My fascinating dream started in a panic. I was on a flight to Paris with a group of tourists, all strangers, when I realized I’d forgotten to bring any form of currency. Now in real life that would be something I could resolve, but in this fantasy world it meant spending two weeks in the City of Lights sans money for food, essentials and souvenirs.  My head began pounding with a nasty stress headache. The thing I wanted at that moment, even more than money, was an Ibuprofen, also an item left behind.

Feeling utterly miserable I started to wonder if I died. Oscar Wilde once said, “When Americans die, they go to Paris.” Did this mean I was going to spend all of eternity in Paris without a lousy franc?

Suddenly I had a one of those light bulb moments. I would ask everyone on the plane for a small contribution to sustain me.

Gaining my courage I stood up, announced my plight to the group and walked down the aisle collecting funds from my kindhearted flight mates.

By the time we deplaned, my headache cured itself and I had enough to at least feed myself. I don’t remember much more about the dream except that I was immensely happy with very little in Paris. I enjoyed the simplicity of existing on inexpensive meals and exploring every free venue in the city.
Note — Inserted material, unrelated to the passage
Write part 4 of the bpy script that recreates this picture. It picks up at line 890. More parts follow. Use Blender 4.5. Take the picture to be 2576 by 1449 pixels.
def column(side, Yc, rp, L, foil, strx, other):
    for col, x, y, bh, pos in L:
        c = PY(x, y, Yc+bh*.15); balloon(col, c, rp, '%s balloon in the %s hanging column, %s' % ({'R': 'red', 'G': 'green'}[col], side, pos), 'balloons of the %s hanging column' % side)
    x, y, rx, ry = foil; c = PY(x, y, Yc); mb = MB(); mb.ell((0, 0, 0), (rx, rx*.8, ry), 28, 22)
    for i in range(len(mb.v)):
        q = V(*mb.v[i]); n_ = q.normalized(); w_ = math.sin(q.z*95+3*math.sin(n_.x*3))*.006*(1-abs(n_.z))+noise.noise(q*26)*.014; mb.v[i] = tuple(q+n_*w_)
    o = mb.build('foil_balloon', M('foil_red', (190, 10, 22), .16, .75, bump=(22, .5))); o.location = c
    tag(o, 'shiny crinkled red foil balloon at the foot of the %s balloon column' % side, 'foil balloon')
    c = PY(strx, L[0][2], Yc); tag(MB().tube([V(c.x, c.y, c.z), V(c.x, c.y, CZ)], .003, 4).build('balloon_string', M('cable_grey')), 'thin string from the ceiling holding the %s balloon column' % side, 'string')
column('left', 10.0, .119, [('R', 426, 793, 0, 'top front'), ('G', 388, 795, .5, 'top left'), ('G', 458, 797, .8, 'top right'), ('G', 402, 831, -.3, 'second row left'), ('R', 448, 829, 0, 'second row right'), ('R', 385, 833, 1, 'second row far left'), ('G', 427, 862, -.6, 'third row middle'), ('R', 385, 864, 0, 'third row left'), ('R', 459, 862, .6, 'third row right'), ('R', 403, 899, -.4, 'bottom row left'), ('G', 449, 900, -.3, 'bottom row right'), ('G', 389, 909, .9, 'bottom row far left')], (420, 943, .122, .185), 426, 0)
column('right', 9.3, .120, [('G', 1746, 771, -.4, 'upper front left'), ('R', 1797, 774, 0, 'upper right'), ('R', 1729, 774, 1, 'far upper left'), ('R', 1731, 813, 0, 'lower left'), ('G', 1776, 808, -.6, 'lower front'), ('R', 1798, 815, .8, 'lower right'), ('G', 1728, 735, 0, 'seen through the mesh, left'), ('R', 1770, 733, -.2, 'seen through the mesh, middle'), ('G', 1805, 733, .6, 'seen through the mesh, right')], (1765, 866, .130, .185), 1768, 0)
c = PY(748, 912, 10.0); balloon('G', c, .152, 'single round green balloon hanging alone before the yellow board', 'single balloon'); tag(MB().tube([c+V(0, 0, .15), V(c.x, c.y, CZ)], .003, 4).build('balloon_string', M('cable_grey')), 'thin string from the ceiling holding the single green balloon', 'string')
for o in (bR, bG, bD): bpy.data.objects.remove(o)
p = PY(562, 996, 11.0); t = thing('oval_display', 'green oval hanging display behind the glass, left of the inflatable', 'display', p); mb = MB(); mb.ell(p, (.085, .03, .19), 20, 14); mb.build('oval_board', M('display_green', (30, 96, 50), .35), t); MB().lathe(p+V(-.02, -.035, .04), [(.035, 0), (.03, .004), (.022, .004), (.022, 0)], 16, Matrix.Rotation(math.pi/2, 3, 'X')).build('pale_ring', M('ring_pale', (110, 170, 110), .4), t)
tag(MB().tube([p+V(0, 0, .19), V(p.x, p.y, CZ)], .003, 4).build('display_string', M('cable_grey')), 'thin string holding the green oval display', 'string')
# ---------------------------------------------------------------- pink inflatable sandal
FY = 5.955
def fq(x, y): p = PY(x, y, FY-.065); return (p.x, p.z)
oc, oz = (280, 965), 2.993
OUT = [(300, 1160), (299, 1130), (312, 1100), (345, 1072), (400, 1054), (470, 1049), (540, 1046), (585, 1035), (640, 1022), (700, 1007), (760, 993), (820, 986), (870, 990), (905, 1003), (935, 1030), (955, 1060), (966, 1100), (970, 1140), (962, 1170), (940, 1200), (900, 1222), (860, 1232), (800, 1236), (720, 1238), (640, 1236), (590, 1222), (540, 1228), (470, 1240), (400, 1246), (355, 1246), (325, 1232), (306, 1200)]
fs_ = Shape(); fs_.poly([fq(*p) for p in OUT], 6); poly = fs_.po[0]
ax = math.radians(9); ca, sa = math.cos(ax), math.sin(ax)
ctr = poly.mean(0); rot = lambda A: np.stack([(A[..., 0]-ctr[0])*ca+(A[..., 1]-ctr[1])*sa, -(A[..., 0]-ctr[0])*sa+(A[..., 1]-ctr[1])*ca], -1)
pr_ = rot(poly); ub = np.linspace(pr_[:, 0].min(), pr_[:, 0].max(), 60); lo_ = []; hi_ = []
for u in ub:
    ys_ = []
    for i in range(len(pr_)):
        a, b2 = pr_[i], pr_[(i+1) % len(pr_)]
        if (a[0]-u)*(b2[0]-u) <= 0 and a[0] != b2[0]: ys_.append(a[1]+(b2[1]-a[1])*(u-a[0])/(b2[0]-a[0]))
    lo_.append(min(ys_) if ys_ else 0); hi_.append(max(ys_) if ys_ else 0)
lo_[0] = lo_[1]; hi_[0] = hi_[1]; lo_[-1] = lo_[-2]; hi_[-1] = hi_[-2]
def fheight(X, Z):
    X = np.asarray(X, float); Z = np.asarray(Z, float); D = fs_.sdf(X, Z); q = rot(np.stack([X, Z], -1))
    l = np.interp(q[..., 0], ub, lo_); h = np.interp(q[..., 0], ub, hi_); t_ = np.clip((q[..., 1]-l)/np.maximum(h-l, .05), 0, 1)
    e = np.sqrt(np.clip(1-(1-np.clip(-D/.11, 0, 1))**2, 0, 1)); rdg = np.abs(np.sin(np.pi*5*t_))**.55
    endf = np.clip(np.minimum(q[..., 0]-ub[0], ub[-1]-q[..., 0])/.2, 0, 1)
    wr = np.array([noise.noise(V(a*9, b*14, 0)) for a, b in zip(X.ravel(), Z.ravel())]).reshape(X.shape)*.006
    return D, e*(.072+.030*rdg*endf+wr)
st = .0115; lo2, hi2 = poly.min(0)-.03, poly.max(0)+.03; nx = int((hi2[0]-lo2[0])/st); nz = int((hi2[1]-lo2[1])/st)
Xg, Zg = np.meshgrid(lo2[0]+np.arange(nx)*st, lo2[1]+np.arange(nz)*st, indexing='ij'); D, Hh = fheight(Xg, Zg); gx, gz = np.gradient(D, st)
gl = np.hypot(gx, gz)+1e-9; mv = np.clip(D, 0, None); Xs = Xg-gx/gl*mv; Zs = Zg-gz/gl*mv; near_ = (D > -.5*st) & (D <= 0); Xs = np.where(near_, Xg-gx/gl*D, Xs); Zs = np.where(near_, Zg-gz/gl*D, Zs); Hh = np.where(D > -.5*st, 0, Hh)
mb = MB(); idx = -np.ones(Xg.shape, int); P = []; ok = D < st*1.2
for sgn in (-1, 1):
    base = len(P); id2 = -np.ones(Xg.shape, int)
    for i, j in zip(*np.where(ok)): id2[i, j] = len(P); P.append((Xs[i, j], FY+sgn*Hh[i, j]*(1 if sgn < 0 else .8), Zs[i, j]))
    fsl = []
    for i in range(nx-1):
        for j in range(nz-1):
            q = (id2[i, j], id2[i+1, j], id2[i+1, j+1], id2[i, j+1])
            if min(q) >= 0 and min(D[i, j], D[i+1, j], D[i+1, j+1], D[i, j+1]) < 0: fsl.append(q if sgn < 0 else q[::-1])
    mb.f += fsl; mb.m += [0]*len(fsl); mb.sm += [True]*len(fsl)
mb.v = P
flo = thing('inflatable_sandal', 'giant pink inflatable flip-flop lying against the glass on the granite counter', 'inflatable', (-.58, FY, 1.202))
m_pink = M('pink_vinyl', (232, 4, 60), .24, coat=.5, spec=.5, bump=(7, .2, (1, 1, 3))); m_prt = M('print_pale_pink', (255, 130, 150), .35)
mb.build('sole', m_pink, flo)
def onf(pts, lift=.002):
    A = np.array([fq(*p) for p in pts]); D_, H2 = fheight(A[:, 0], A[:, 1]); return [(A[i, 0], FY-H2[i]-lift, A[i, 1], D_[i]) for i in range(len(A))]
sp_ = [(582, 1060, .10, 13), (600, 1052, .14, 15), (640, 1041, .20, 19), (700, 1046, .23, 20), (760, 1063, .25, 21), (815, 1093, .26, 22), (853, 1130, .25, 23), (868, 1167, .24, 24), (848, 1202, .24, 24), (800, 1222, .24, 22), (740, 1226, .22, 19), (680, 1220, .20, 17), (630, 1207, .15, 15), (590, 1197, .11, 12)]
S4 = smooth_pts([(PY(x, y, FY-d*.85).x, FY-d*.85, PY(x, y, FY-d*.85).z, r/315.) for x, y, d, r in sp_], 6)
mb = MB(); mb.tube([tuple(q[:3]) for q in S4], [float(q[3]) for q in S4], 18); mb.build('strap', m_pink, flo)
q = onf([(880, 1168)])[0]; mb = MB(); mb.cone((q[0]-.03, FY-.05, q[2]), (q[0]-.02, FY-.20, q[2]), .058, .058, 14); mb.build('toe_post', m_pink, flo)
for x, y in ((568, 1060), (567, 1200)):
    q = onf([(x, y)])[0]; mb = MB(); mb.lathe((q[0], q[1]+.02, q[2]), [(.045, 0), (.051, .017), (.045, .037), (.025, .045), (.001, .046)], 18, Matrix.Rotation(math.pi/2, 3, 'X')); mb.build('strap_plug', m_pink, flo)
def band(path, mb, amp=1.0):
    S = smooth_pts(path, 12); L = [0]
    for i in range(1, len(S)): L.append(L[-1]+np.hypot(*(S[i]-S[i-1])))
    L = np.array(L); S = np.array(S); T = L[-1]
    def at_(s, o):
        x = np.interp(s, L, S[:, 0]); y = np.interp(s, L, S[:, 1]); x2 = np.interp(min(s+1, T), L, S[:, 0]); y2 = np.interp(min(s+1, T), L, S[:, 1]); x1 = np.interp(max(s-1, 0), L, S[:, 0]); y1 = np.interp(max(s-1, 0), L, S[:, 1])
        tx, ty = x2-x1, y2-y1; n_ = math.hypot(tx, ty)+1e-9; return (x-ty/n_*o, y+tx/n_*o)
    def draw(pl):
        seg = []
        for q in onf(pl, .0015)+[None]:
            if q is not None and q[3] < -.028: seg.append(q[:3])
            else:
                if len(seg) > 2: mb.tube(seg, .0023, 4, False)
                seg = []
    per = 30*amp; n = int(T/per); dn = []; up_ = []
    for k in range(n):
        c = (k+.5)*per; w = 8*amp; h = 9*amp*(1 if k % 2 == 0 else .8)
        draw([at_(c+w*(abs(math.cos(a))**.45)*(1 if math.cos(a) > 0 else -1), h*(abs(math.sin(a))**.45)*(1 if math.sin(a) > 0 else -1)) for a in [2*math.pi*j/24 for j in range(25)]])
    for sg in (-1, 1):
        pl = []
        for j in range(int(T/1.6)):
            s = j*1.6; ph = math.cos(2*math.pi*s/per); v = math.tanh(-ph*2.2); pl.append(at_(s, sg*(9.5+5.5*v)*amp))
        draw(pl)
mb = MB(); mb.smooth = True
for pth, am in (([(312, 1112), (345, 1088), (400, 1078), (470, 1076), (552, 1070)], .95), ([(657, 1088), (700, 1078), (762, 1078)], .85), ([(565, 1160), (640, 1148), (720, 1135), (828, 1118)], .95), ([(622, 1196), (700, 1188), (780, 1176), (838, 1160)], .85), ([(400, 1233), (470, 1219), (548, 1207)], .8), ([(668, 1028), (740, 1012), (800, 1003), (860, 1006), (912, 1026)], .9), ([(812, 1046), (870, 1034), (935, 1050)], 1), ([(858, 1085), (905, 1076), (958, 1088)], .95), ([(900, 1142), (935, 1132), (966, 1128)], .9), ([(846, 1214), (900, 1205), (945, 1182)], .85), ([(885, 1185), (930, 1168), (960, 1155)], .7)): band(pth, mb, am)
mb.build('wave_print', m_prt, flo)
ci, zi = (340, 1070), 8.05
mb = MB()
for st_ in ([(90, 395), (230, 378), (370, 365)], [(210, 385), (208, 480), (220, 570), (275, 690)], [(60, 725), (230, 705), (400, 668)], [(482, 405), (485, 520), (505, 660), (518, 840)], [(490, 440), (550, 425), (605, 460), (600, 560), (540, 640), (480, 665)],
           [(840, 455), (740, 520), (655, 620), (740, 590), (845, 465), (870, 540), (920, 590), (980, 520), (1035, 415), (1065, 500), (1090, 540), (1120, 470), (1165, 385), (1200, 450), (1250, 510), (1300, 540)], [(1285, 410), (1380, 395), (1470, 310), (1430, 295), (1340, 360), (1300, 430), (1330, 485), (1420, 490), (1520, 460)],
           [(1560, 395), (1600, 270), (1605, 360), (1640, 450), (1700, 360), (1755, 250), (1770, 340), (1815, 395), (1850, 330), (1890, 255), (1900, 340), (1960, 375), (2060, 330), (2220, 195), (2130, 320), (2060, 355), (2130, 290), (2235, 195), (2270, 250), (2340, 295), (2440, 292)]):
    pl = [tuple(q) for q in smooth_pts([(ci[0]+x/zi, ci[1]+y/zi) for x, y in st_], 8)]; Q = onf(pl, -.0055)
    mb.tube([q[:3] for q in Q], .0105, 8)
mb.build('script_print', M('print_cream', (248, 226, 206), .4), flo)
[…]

My three takeaways from my dream flight to Paris go like this:

  • If you need help, ask for it. Don’t try to go it alone. Sure I had to swallow my pride and look like a blonde bird-brain who doesn’t have it all together, but such is life. It happens, deal with it.
  • Make the most of the moment. Whether it’s a trip to Paris, or your kid’s soccer game be mindful of where you are. No thinking about the pile of unfinished work at the office or laundry at home.
  • Someone once said, “everything is figure-out-able.” Stay with your problem until you have a plan A and a plan B. Get creative and find some sort of solution.

Wishing you sweet and insightful dreams!